After earning their trust, no easy feat, I began to decipher a peeking order, one supported solely by violence, cunning, and apathy. Though they be young, they be mighty. These children of our urban wastelands can be devious, working together expertly. So, it was no surprise that many excelled in the game of chess and have read The Art of War by Sun Tzu.

Gang affiliations also play a major part in establishing the order of things. As with most jail and prisons across American, gangs rule. The Bloods, the Crips, and the Black Gorilla Family or BGF often vie for control of this particular jail.

New arrivals may be spared a beat down or being placed in protectic custody if they are able to verify their street connects to one of these “families”. The weak or unaffiliated detainees are subject to having their commissary taken, the meals reduced to the least editable items on their trays. But, mostly, they are constantly harassed and often put in positions of having to steal, to launch hits against other detainees or lie to protect the guilty.

Everyone tries to appear hard when they first arrive, but the weak are soon weeded out. Some are able to prolong the process by remain silent and aloof. Often, this is the safest strategy. But, all are put to the test in time.

Now, most would say that they deserve this living hell. Others would argue jails are not supposed to be a playground. They say that it will teach them a lesson that they will never forget.
When confronted with that line of thought, I had to go home and contemplate on their reasoning. But, then it came to me. These young boys and girls are, according to the Constitution, innocent until proven guilty. In addition, they are children.

But, more importantly, most can be saved or diverted from the path that they have mistakenly chosen. However, if you treat them like animals, they will learn to behave animalistic. If you cage them away for 23hours a day, with rotten food, and no way to vent their frustration, you will only create monsters.

Weather sentenced or released, most will return to their neighborhood one day. Now, the system can take serious steps to reform these young people or allow them to continue to descend into a that will only mean bloodshed and death for those unfortunate enough to cross their path.

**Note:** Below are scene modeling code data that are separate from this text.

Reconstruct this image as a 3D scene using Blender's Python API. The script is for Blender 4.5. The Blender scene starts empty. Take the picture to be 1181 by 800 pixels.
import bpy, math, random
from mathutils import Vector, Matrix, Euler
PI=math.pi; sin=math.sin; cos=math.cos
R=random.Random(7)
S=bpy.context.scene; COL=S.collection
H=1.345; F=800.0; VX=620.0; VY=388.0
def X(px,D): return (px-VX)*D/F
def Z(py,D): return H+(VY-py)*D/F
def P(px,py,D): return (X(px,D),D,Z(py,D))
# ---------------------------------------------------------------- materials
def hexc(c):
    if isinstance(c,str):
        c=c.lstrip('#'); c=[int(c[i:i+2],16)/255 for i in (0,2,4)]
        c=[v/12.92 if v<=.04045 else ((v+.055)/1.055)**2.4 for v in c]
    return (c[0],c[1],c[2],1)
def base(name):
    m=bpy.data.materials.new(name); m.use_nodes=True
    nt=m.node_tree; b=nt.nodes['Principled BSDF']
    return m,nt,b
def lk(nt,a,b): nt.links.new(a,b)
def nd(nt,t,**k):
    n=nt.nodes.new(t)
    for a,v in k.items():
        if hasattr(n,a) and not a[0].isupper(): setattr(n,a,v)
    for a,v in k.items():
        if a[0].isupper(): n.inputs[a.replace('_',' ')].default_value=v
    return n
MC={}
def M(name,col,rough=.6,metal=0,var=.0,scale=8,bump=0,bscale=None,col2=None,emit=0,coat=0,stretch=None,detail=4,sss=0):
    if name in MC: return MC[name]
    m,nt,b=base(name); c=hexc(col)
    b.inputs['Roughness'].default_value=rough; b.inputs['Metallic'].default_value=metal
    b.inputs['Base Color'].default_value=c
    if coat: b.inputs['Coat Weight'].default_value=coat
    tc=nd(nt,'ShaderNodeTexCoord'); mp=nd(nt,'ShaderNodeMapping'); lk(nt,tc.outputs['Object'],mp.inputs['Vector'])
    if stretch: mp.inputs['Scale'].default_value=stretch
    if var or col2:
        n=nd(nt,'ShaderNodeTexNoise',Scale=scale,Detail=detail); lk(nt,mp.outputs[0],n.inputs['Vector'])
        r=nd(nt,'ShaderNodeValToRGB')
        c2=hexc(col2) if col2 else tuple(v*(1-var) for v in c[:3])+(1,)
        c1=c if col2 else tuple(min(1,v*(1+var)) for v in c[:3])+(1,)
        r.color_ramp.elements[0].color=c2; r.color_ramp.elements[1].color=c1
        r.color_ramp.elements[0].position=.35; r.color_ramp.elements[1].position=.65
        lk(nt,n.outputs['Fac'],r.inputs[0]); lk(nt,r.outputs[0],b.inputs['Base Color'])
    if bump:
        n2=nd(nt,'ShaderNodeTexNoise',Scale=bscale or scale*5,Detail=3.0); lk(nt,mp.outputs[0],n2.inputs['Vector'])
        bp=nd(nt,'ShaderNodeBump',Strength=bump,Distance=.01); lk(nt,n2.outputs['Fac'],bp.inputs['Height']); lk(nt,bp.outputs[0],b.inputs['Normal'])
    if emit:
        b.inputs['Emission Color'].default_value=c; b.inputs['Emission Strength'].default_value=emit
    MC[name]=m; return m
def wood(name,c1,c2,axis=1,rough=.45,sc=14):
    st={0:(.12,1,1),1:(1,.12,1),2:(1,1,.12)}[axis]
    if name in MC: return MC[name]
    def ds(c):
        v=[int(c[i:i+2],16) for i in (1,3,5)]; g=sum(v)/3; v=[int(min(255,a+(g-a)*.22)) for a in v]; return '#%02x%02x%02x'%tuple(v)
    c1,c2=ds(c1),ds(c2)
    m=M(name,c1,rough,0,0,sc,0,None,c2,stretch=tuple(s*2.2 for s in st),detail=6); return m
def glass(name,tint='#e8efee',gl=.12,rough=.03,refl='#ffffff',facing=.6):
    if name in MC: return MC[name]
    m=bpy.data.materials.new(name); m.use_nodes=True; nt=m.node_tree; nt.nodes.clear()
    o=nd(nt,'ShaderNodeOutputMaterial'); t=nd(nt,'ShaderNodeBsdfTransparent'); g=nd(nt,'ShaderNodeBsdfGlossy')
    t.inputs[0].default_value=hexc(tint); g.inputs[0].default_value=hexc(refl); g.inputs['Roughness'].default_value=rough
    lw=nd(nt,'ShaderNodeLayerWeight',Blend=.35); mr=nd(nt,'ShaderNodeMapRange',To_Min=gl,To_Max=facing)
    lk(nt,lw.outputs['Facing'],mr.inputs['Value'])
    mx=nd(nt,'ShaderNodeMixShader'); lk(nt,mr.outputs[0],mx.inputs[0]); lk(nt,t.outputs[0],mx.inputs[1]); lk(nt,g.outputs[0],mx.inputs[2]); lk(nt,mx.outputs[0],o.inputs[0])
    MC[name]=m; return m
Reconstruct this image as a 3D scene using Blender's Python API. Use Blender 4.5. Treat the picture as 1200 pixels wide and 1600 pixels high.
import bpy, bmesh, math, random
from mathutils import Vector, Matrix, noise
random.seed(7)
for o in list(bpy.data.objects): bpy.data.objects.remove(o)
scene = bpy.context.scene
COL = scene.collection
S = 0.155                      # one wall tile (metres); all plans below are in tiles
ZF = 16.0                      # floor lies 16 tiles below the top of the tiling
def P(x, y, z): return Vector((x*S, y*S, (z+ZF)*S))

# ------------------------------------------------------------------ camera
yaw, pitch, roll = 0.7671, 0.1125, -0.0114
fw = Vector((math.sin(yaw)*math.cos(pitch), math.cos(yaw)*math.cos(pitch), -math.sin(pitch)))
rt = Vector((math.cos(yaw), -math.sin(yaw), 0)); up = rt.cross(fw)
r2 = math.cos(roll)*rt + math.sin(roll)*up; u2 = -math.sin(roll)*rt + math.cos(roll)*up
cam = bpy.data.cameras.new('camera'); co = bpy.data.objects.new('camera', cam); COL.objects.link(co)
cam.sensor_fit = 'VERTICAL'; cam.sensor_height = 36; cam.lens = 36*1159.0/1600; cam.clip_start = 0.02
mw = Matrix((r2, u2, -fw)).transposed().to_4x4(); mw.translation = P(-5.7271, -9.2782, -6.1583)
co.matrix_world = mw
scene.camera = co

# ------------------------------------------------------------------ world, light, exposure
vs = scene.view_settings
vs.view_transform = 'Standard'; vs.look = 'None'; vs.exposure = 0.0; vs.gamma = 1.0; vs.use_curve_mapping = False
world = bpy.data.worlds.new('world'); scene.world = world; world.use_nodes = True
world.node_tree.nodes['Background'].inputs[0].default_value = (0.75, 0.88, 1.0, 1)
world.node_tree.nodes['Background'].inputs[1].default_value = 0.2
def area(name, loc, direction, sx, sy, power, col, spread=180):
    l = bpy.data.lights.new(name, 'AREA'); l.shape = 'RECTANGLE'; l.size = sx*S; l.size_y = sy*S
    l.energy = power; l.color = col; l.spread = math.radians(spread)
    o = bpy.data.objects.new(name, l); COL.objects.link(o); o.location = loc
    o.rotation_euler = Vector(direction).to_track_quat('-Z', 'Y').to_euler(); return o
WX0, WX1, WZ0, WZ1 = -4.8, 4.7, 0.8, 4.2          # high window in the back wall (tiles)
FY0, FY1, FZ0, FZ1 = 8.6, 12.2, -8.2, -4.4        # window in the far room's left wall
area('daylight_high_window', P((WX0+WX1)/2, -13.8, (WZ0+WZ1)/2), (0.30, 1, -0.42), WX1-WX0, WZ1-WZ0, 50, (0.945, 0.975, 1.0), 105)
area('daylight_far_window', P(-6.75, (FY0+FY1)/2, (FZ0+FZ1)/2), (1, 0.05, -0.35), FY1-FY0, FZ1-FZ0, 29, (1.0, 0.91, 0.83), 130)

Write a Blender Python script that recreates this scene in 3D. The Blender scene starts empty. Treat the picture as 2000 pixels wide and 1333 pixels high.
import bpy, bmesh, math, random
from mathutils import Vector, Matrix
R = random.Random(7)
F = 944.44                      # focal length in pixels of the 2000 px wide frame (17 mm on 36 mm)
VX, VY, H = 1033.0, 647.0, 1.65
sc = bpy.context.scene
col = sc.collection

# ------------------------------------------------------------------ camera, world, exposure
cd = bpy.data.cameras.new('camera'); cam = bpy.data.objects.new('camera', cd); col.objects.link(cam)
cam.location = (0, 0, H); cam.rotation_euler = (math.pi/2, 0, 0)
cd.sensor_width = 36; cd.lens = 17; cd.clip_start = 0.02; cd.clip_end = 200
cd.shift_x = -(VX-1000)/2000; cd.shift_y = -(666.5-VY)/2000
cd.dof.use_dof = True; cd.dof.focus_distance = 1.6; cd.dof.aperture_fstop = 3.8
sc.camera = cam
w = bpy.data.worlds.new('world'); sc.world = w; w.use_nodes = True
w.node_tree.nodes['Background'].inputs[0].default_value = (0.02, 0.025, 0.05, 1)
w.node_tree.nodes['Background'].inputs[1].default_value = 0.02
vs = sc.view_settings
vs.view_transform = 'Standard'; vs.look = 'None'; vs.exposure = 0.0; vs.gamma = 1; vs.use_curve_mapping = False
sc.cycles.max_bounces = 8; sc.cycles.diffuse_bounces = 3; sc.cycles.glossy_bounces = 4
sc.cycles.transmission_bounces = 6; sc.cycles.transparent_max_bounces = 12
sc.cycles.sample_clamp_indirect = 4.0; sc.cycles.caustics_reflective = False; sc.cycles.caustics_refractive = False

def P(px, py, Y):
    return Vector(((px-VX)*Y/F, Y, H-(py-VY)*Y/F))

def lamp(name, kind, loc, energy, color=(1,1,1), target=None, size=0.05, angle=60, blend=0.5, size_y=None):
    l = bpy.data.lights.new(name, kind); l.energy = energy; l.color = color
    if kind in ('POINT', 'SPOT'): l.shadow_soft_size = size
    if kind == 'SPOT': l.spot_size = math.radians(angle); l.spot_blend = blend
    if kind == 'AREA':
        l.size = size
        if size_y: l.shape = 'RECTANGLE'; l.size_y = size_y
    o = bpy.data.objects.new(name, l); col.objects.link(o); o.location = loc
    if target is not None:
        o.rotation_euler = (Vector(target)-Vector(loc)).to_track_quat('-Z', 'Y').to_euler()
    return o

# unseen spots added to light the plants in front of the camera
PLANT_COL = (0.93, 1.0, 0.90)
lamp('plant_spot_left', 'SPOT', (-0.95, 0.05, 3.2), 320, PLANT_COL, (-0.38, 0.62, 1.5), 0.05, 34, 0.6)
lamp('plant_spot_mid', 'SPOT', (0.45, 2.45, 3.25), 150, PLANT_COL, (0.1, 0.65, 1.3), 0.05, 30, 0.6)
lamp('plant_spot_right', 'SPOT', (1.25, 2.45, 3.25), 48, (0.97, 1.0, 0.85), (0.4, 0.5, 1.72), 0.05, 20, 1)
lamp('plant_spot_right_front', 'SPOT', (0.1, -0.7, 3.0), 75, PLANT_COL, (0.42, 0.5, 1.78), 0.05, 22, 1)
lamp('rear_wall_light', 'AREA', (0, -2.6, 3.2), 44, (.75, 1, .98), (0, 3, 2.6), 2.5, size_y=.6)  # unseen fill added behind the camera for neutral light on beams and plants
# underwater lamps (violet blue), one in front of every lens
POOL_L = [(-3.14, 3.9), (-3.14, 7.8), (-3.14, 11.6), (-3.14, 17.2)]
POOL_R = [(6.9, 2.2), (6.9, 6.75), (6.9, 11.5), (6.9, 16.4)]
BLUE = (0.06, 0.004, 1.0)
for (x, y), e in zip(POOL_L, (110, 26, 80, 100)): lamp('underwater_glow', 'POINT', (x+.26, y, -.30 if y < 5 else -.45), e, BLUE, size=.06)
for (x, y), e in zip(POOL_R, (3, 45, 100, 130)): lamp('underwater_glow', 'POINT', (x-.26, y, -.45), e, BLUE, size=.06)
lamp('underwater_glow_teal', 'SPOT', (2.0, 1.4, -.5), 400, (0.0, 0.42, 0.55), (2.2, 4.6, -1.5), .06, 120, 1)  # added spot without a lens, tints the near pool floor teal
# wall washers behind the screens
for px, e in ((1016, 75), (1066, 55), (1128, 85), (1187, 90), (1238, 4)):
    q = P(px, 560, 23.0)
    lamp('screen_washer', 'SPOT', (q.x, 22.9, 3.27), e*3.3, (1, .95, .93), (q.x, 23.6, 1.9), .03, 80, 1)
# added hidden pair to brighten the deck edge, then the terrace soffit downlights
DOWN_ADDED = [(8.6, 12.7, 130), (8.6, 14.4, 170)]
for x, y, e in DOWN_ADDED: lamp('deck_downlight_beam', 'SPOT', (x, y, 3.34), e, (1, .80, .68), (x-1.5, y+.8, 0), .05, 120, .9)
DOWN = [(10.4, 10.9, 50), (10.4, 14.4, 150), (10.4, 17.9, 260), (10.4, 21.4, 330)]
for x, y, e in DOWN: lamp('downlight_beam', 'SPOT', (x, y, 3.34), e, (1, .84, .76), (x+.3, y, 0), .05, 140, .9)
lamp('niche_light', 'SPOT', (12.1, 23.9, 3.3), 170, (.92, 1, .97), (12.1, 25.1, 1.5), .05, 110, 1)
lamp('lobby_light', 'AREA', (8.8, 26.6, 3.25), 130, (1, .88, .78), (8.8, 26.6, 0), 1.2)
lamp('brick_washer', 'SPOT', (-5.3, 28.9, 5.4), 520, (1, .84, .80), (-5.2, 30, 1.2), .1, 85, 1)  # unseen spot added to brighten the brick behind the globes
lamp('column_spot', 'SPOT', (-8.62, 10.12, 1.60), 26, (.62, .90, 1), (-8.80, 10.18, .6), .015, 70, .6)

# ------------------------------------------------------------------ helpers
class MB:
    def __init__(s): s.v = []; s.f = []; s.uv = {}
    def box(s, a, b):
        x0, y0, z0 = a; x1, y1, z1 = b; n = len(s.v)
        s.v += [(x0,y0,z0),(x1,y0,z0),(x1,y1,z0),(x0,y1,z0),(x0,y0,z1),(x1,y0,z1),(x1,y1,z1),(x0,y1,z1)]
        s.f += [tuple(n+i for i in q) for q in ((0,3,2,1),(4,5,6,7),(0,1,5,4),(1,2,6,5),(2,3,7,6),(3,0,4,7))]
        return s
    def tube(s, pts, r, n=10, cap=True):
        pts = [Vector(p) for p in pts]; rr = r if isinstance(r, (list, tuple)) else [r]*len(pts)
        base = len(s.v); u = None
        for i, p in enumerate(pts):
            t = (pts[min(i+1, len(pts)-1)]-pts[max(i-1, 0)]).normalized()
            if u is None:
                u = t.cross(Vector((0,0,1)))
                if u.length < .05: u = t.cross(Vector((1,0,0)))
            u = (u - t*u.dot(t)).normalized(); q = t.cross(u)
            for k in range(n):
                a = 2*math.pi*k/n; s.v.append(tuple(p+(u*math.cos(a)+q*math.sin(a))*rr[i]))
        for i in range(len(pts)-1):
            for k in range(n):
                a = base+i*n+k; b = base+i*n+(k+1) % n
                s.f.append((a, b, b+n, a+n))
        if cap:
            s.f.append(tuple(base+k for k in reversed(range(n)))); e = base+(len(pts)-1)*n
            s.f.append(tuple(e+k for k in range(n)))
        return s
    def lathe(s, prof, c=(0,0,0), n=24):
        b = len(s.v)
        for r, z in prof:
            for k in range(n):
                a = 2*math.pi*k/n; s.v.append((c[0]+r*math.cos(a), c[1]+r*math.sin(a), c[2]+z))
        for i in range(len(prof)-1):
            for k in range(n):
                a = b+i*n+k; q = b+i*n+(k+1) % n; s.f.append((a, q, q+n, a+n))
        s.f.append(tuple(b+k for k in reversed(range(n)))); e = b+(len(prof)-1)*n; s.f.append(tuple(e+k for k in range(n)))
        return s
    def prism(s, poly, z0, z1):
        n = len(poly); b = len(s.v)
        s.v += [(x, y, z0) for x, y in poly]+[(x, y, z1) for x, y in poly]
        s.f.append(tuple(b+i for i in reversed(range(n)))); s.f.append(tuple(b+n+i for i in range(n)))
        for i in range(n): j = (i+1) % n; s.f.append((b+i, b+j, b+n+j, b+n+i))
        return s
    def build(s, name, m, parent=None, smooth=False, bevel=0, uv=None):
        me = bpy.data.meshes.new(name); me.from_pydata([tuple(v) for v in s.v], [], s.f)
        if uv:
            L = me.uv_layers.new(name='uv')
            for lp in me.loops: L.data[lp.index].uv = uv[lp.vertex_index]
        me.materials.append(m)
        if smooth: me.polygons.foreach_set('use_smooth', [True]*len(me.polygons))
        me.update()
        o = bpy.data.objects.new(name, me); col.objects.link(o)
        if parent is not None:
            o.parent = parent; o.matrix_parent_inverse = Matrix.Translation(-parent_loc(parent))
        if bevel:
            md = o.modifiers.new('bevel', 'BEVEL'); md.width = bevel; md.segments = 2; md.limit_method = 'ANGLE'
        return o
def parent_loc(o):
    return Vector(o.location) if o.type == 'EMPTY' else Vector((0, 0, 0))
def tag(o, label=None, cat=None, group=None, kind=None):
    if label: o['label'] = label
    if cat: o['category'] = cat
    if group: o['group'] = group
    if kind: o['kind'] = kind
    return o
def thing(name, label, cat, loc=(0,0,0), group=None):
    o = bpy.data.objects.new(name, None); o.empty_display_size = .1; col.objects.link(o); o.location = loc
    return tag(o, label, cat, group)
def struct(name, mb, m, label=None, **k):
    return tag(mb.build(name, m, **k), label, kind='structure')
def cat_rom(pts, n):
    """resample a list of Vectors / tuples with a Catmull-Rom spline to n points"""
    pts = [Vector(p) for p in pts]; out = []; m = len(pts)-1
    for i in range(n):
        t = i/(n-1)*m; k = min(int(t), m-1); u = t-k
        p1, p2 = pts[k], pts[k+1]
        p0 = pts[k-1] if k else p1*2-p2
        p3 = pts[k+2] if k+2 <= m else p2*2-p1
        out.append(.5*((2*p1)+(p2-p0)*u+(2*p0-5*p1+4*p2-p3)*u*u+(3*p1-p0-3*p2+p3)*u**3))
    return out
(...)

That brings me to the next question. Who’s the real victim in this anyway? It is the child who grows up in a gang infested and crime ridden community, who must learn to be violent in order to survive, a child whose school is under staffed and under financed and a recruiting ground for some of the nation’s most dangerous gangs. What about the thousands of child who grows up with drug addicted parent, who only concern is their where their next fix is coming from.

To say nothing of the constant exposure to violence in movies, rap lyrics, and television. Children with parents who monitor what they what and even sit and explain how these songs and program are unrealistic glorification of violence and sex are fortunate indeed. But, what about the ones that don’t have this benefit. Many of the ones I see every day never had the ever present hand to guide the development.

Are these children not victims of a cold and insensitive society that will spend billions a month on wars and weapons procurement, while constantly cutting budget to program that might make a difference in the lives of some of our nations most needy.

Let’s cut to the chase. No one cares, or sure I say few care about those children locked away for alleged felonies. In reality, the have been come a valuable resource. With some many jobs are outsourced and the crumbling of the United States industrial base, the government has to create job wherever they can.

While I am not implying that there is some back room conspiracy to use black youth a natural resource for the jail and prison mill, but bureaucracies tend to protect their budgets. This includes thousands of employees and millions in daily expense and capital project.

The state in which I reside spends close to 50 thousand a year to keep each youth behind bars, while spending only a fraction of that amount to educate them while in public school. So where does all of that money go, It goes to paying the salaries of correction officers, probations officers, case workers, judges, magistrates, teachers, principal, and support staff of every kind.

More broadly, prisons and jails are big business. There are contractors Plummer, carpenters, construction firms, retailers who provide commissary where a tiny bag of tuna fish cost up to $2.00, phone that charge exorbitant per minute rates for each call.
Parent of incarnated children have to send hundred of dollars to assure that they children are eating properly. This is an enormous burden on those, in many cases struggling to survive as it is.